As Beyoncé asked, “Who run the world?”

If the unofficial preliminary results from this past Tuesday’s primaries hold, women will comprise the majority of the City Council come January.

The Board of Elections unofficial tally has 28 women coming to the council, including 25 who are women of color. As currently constructed, just 14 women occupy the 51-seat City Council; nine of those seats are up for grabs with no incumbent in the primaries. 

“Nothing is known until ranked-choice voting is completely done and all the results are in but we are very encouraged by that number,” said Yvette Buckner, vice-chair of 21 in ‘21, a grassroots organization formed after the 2017 citywide elections with the goal of seeing at least 21 women in the council after the recent primary.

“It means that we’ve done our work of prioritizing the fact that women need to be at the table,” she added. 

There was some variance to the possibility of where the number of women in City Council could have landed.

With 35 seats up for grabs this cycle, only five women held seats as incumbents, but on the other hand, women both in the city and as registered Democrats are a majority.

Buckner noted there are about 40 committees/subcommittees in the council, and in the past with such a small amount of women representation, their voice in all of those committees was spread very thin.

The growth of women empowerment in city government has been slow but steady. Two of the last three City Council Speakers are women — Christine Quinn and Melissa Mark-Viverito — as is current Council Majority Leader Laurie Cumbo.

Additionally, while Brooklyn Borough President Eric Adams currently leads the unofficial Democratic primary for mayor, two women — civil rights attorney Maya Wiley and former Sanitation Commissioner Kathryn Garcia — still have a plausible chance of winning the race through ranked-choice vote counts.

If either Wiley or Garcia pull it off and win the Democratic primary and the November general election, they would become the first female mayor in New York City’s more than 400-year history.

The last time Democrats nominated a woman as their mayoral nominee was in 1997, when then-Manhattan Borough President Ruth Messenger lost to incumbent Republican Rudy Giuliani. The most recent female mayoral nominee for a major political party was then-Assemblywoman and current Congresswoman Nicole Malliotakis; the Staten Island Republican lost her bid to unseat incumbent Mayor Bill de Blasio in 2017.
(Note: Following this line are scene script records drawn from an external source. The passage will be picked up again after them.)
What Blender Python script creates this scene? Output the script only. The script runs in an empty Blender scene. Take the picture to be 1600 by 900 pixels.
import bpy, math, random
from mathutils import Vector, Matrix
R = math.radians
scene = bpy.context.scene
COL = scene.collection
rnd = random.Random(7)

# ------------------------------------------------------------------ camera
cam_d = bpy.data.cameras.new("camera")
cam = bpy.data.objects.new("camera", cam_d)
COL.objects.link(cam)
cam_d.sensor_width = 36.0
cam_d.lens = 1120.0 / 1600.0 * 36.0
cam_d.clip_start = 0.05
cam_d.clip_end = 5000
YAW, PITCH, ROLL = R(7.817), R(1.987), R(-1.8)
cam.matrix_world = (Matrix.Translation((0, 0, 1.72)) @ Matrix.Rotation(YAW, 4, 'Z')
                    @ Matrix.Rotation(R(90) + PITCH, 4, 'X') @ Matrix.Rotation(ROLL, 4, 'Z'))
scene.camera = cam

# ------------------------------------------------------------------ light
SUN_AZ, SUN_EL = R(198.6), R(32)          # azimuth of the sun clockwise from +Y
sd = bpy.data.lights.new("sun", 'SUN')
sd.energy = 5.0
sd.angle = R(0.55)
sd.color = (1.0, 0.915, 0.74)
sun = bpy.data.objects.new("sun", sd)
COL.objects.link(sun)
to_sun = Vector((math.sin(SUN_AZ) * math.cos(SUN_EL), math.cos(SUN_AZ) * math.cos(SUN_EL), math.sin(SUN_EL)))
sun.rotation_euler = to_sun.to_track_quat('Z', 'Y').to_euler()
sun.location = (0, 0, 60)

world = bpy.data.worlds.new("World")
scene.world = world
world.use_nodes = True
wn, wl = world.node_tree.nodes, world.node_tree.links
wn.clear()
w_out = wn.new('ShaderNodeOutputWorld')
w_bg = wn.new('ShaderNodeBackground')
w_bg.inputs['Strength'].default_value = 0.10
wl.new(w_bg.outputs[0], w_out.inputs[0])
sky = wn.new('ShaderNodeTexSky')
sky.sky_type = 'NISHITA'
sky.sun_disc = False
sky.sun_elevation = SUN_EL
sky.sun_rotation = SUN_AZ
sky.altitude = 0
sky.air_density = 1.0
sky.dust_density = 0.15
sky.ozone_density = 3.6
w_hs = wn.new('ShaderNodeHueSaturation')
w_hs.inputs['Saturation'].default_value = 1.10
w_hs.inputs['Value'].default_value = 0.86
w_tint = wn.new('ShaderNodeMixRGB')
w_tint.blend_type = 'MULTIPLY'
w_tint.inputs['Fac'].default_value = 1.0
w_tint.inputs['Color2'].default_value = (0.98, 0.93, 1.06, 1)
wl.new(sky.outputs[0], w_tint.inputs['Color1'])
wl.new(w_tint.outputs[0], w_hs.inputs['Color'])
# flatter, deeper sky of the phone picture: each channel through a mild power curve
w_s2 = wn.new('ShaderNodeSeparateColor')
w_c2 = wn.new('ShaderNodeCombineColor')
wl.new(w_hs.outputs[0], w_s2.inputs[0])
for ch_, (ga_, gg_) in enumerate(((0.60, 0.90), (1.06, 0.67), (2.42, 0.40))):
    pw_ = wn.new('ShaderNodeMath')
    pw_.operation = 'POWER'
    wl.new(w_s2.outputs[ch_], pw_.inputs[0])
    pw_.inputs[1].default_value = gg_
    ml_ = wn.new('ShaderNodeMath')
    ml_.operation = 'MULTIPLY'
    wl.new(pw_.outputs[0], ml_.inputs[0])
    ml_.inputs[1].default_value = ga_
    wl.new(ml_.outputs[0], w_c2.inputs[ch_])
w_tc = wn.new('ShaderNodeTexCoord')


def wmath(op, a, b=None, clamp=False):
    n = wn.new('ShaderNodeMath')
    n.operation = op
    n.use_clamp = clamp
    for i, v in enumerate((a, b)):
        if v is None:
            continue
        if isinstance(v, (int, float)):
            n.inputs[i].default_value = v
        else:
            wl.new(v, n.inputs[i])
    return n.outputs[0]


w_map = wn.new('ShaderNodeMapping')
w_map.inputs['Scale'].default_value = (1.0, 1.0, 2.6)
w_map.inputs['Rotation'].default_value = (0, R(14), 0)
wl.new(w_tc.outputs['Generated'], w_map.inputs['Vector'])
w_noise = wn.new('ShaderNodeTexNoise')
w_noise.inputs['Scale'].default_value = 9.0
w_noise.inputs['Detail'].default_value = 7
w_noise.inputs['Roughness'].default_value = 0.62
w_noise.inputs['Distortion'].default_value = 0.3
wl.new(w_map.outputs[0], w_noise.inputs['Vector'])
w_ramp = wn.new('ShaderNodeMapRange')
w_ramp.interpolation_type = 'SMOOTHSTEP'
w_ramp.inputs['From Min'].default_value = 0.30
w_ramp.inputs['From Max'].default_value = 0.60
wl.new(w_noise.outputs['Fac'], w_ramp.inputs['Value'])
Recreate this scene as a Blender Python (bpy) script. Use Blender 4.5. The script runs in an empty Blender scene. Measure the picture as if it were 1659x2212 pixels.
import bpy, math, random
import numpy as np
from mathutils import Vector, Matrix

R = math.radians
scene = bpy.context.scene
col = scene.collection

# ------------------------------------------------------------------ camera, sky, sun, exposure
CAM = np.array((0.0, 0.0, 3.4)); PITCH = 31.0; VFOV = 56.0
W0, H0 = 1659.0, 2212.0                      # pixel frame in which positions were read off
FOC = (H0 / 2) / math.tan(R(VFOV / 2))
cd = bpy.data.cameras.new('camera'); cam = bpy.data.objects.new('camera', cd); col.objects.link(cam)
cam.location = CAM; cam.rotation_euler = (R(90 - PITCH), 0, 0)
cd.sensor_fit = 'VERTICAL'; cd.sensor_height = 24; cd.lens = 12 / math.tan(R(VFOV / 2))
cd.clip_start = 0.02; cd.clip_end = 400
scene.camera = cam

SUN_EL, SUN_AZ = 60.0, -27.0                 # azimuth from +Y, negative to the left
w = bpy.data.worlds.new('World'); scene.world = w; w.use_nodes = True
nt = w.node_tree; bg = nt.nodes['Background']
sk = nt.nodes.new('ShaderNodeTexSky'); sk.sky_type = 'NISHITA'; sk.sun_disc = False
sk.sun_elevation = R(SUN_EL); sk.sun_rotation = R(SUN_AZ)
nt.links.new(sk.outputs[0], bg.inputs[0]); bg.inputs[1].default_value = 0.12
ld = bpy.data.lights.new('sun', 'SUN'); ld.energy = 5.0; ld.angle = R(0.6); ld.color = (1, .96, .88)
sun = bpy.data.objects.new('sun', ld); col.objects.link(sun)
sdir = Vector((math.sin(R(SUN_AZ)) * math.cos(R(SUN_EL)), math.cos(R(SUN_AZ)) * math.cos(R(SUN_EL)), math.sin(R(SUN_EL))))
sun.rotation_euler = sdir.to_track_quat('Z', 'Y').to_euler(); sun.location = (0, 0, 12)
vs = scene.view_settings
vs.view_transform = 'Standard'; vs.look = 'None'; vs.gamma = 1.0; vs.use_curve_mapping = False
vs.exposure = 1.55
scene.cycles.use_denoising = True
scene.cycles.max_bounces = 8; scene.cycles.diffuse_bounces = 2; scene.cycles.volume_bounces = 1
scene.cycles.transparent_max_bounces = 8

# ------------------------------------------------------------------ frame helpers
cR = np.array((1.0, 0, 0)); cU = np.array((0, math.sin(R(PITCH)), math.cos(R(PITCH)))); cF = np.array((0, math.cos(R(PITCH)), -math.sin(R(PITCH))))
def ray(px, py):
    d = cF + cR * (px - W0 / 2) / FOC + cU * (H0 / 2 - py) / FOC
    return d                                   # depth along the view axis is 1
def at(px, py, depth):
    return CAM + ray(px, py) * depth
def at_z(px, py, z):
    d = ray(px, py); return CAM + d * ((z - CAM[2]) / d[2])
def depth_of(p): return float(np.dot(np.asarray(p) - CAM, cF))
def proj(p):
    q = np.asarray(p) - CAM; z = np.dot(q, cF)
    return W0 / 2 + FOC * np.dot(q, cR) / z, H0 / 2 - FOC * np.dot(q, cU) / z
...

But the influx of women into the City Council is a huge win for coalitions, candidates, and voters alike who have fought to get fair representation for women in government. 

“This isn’t my win, this is the victory of a long-standing movement to lift up and organize a Queens and North Brooklyn coalition that looks like, and represents the people of the districts,” said Jennifer Gutierrez, who won the District 34 seat covering Williamsburg and Bushwick in Brooklyn and Ridgewood in Queens with nearly 80 percent of the vote.

Or, as Buckner tweeted, “Can’t wait for final results and the chance to make HERstory and have the diversity, richness and representation that looks more and more like our City! I’m cautiously optimistic and super excited!”